What to Stream This Weekend: A Claire Denis Car Commercial, Rescued from Obscurity

A still from Keep It For Yourself.
In Claire Denis’s “Keep It for Yourself,” a long-form car commercial for Nissan, Sarina Chan and Sophie Simon play two women who strike up a brief friendship.Photograph by Claire Denis

In 1991, Claire Denis made the only movie to date that she has filmed in the United States: a long-form car commercial for Nissan. (The model in question, the Figaro, was sold only in Japan.) In the decades since, the film became so hard to find that Denis herself considered it lost. But earlier this year, the founder of the free streaming site Le Cinéma Club, Marie Louise Khondji, and her co-programmer, Bingham Bryant, found and bought a Japanese VHS version on eBay. As of Friday, the forty-minute featurette, titled “Keep It for Yourself,” is available on Le Cinéma Club in the form of a digital restoration of that copy; what’s more, the movie is no mere rarity but also a major cinematic treasure rescued from oblivion and now available to all.

The movie, done in melancholy black-and-white, is a minor masterwork of downbeat downtown romanticism. Sophie Simon plays Sophie Koudelka, a Frenchwoman from Dijon whose American boyfriend (Michael James) writes to invite her to move in with him in New York. She shows up—the city is first seen from the low-cost majesty of a tram ride, from Roosevelt Island to midtown—but, when she gets to his Tribeca building, he’s not there, and has left her a key to a vacant apartment.

The film, which fuses genres and moods deftly, boldly, and movingly, is as much a portrait of Sophie’s inner life as it is a vision of the city. Working with her longtime cinematographer Agnès Godard, Denis renders Sophie’s tangled solitude and loose-ends bewilderment in incisively composed images of randomly sublime street action, including scenes framed by the apartment’s windows. A chance encounter at a deli with another young woman (Sarina Chan) leads to a quick and brief friendship and a lyrical adventure that’s crowned by a simple yet thrilling tracking shot covering multiple city blocks (and by a song).
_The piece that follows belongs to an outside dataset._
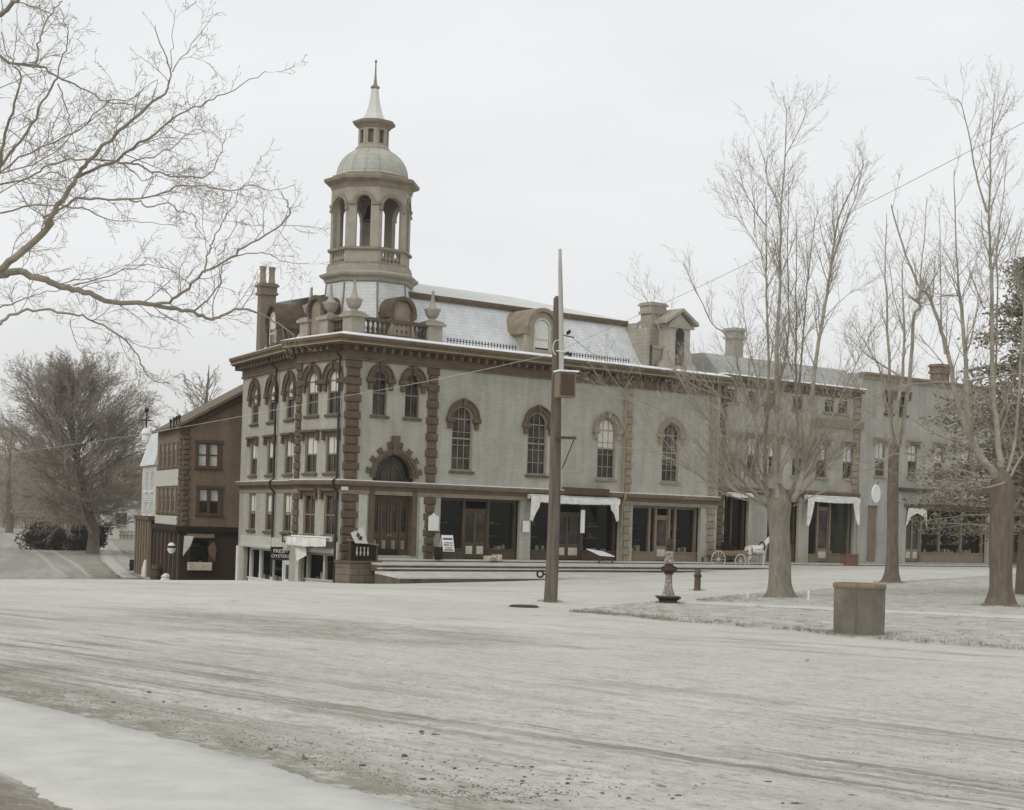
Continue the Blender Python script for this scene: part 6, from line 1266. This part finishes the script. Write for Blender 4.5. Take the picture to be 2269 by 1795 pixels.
# ------------------------------------------------------------------ camera, sky, sun
cam = bpy.data.cameras.new('camera'); co = bpy.data.objects.new('camera', cam); COL.objects.link(co); S.camera = co
cam.sensor_width = 36; cam.lens = 36*F/2269; cam.shift_y = (HY-1795/2)/2269; cam.shift_x = -(CX-2269/2)/2269; cam.clip_end = 4000; cam.clip_start = .1
co.location = (0, 0, EZ)
from mathutils import Matrix
co.rotation_euler = (Matrix.Rotation(R_(90), 4, 'X') @ Matrix.Rotation(ROLL, 4, 'Z')).to_euler()
S.world = bpy.data.worlds.new('World'); S.world.use_nodes = True; wt = S.world.node_tree; bg = wt.nodes['Background']
SE, SAZ = R_(38), R_(-140)                      # sun elevation; azimuth measured from +Y towards +X
sky = N(wt, 'ShaderNodeTexSky', sky_type='NISHITA'); sky.sun_disc = False; sky.sun_elevation = SE; sky.sun_rotation = SAZ; sky.air_density = 1.0; sky.dust_density = 3.0
tc = N(wt, 'ShaderNodeTexCoord'); sx = N(wt, 'ShaderNodeSeparateXYZ'); L(wt, tc.outputs['Generated'], sx.inputs[0])
mp = N(wt, 'ShaderNodeMapping'); mp.inputs['Scale'].default_value = (1, 1, 2.5); L(wt, tc.outputs['Generated'], mp.inputs[0])
nz = N(wt, 'ShaderNodeTexNoise', i_Scale=2.2, i_Detail=5.0, i_Roughness=.55); L(wt, mp.outputs[0], nz.inputs['Vector'])
rp = N(wt, 'ShaderNodeValToRGB'); e = rp.color_ramp.elements; e[0].position = 0; e[0].color = (6.6, 6.5, 6.4, 1); e[1].position = .5; e[1].color = (7.9, 8.15, 8.25, 1)
x_ = rp.color_ramp.elements.new(.13); x_.color = (8.0, 8.1, 8.15, 1); L(wt, sx.outputs['Z'], rp.inputs[0])
mr = N(wt, 'ShaderNodeMapRange', i_From_Min=.3, i_From_Max=.7, i_To_Min=.92, i_To_Max=1.08); L(wt, nz.outputs['Fac'], mr.inputs[0])
vm = N(wt, 'ShaderNodeVectorMath', operation='SCALE'); L(wt, rp.outputs[0], vm.inputs[0]); L(wt, mr.outputs[0], vm.inputs['Scale'])
mx = N(wt, 'ShaderNodeMix', data_type='RGBA'); mx.inputs[0].default_value = .94; L(wt, sky.outputs[0], mx.inputs[6]); L(wt, vm.outputs[0], mx.inputs[7]); L(wt, mx.outputs[2], bg.inputs['Color']); bg.inputs['Strength'].default_value = .1
sl_ = bpy.data.lights.new('sun', 'SUN'); sl_.energy = .9; sl_.angle = R_(22); sl_.color = (1, .965, .91); so = bpy.data.objects.new('sun', sl_); COL.objects.link(so)
dv = Vector((math.sin(SAZ)*math.cos(SE), math.cos(SAZ)*math.cos(SE), math.sin(SE))); so.rotation_euler = dv.to_track_quat('Z', 'Y').to_euler()
S.view_settings.view_transform = 'Standard'; S.view_settings.look = 'None'; S.view_settings.exposure = .14; S.view_settings.gamma = 1
S.cycles.max_bounces = 6; S.cycles.volume_bounces = 1; S.cycles.transparent_max_bounces = 12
Then Vincent Gallo—in the first of his performances with Denis—turns up, late at night, at a parking lot (that’s where the car comes in), and all hell breaks loose. “Keep It for Yourself” at that point becomes a giddily comedic crime story, complete with oddball gestures of penance and a hot pursuit by police. The wondrous intersections of seemingly disparate fields of action lead to unexpected and momentous encounters. (Even the title turns out to be a diabolical twist of whimsy.) Denis’s film is a time capsule of New York habits, gestures, and sights; it’s also a political documentary on the wing, featuring a one-word New York Post headline—“WAR!”—and talk-radio bluster about the start of the first Iraq campaign. The grand scope of international conflict meshes with the tense air of ambient violence, both private and official, that’s at the troubled heart of the city—and of the distinctive, passionate, hard, and deep experiences that Denis distills from her American stay.